We are using the following convention for writing git-commit messages. It is based on the one from AngularJS project(doc, commits).
<type>(<scope>): <subject>
<NEWLINE>
<body>
<NEWLINE>
<footer>
<type>
is:
- feat (feature)
- fix (bug fix)
- doc (documentation)
- style (formatting, missing semicolons, ...)
- refactor
- test (when adding missing tests)
- chore (maintain, ex: travis-ci)
- perf (performance improvement, optimization, ...)
<scope>
is a name of module or a directory which contains changed modules. For instance,
it could be
- kernel/expr
- kernel
- library/rewrite
<subject>
has the following constraints:
- use imperative, present tense: "change" not "changed" nor "changes"

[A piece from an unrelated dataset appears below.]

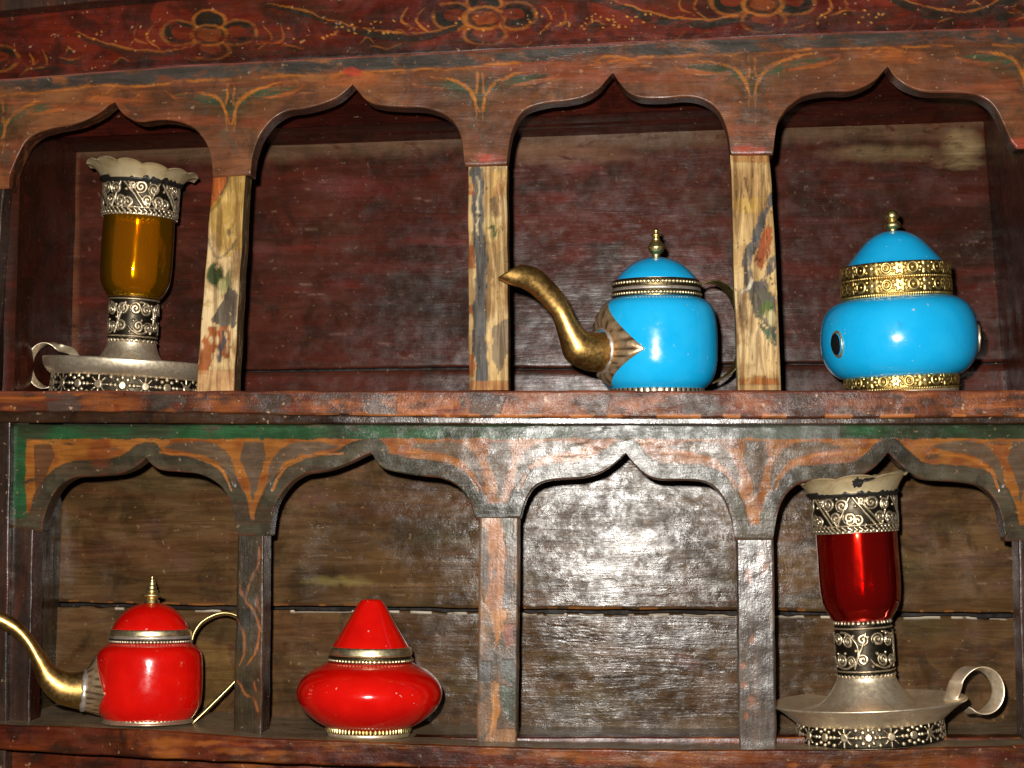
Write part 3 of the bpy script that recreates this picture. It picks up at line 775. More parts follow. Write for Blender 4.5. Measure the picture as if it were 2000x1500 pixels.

- do not capitalize the first letter
- no dot(.) at the end
<body>
has the following constraints:
- just as in
<subject>
, use imperative, present tense - includes motivation for the change and contrasts with previous behavior
<footer>
is optional and may contain two items:
-
Breaking changes: All breaking changes have to be mentioned in footer with the description of the change, justification and migration notes
-
Referencing issues: Closed bugs should be listed on a separate line in the footer prefixed with "Closes" keyword like this:
Closes #123, #456
fix(kernel): add declarations for operator<<(std::ostream&, expr const&) and operator<<(std::ostream&, context const&) in the kernel
The actual implementation of these two operators is outside of the kernel. They are implemented in the file 'library/printer.cpp'. We declare them in the kernel to prevent the following problem. Suppose there is a file 'foo.cpp' that does not include 'library/printer.h', but contains
expr a;
...
std::cout << a << "\n";
...
The compiler does not generate an error message. It silently uses the operator bool() to coerce the expression into a Boolean. This produces counter-intuitive behavior, and may confuse developers.